Success with the skills in the first stage of relationship elevates a relationship to the second stage. If someone lacks skills in the first stage or avoids it and jumps straight to stage 2, which is common, the relationship will tend to be dry, lacking excitement and turn on. It is also much less likely to last.

This stage is characterized by a deepening connection and involvement. The transition skill which moves you from ‘new and exciting’ to ‘best friends and lovers’ is the skill of ‘being vulnerable’.

Approval and honesty are the first skills necessary for this greater depth of relationship. We combine honesty and approval as one skill because real honesty (well delivered) is the ultimate form of approval and vice versa. At the start of a potential relationship people will tend to approve automatically, putting their best foot forth. For the relationship to thrive it must be a skill that each person is reliable to perform under pressure. Honesty or real communication is the basis of a lasting romantic relationship or friendship.

When dating someone, although honesty is important, the relationship is more about fun. Partners generally don’t want to hear your deepest secrets or marriage plans. It simply isn’t appropriate in the ‘new and exciting’ stage. Whereas, as ‘best friends and lovers’ opening up is necessary for the partners to bond.
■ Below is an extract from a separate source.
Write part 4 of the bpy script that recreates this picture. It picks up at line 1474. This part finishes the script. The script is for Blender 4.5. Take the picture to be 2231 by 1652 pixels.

The second skill of ‘Lifestyle design’ facilitates the logistics of the relationship. Time and space must be created for the blossoming relationship. In the first stage, one is so enthralled that time is made and you don’t see the person that much anyway. As ‘best friends and lovers’ you want to see them much more often. Life must be reconfigured for this. Nowadays, there are so many pulls on people’s time that sometimes relationships don’t stand a chance amidst all the other things there are to do and handle. This is the skill of structuring one’s life to support the relationship and will ultimately end in the partners living together. Even, and sometimes especially, when living together time must be made for being together in a purely enjoyable and pleasurable way.

Some people avoid this redesign of their lives out of avoidance or fear and other’s rush into it way to early out of need and fear of losing there partner. If the relationship progresses stage by stage in a healthy manner there will be a natural timing to these stages that will feel right.
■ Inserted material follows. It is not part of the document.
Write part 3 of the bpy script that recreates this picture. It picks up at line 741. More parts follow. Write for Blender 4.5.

‘Sex education’ is the last crucial skill required at this stage. The free turn on and attraction of the early stage begins to dissipate. The novelty is gone. You are really getting to know the other person, good and bad. If each develops sexual skills around giving and receiving pleasure, creating turn on in themselves and their partner, and the skills involved in orgasm (especially extended orgasm), then the sexual and romantic connection will reach new heights far beyond the original honeymoon period. The alternative is that the romantic and sexual connection dies down, usually causing the end of the relationship as partners look for “someone they have better chemistry with”.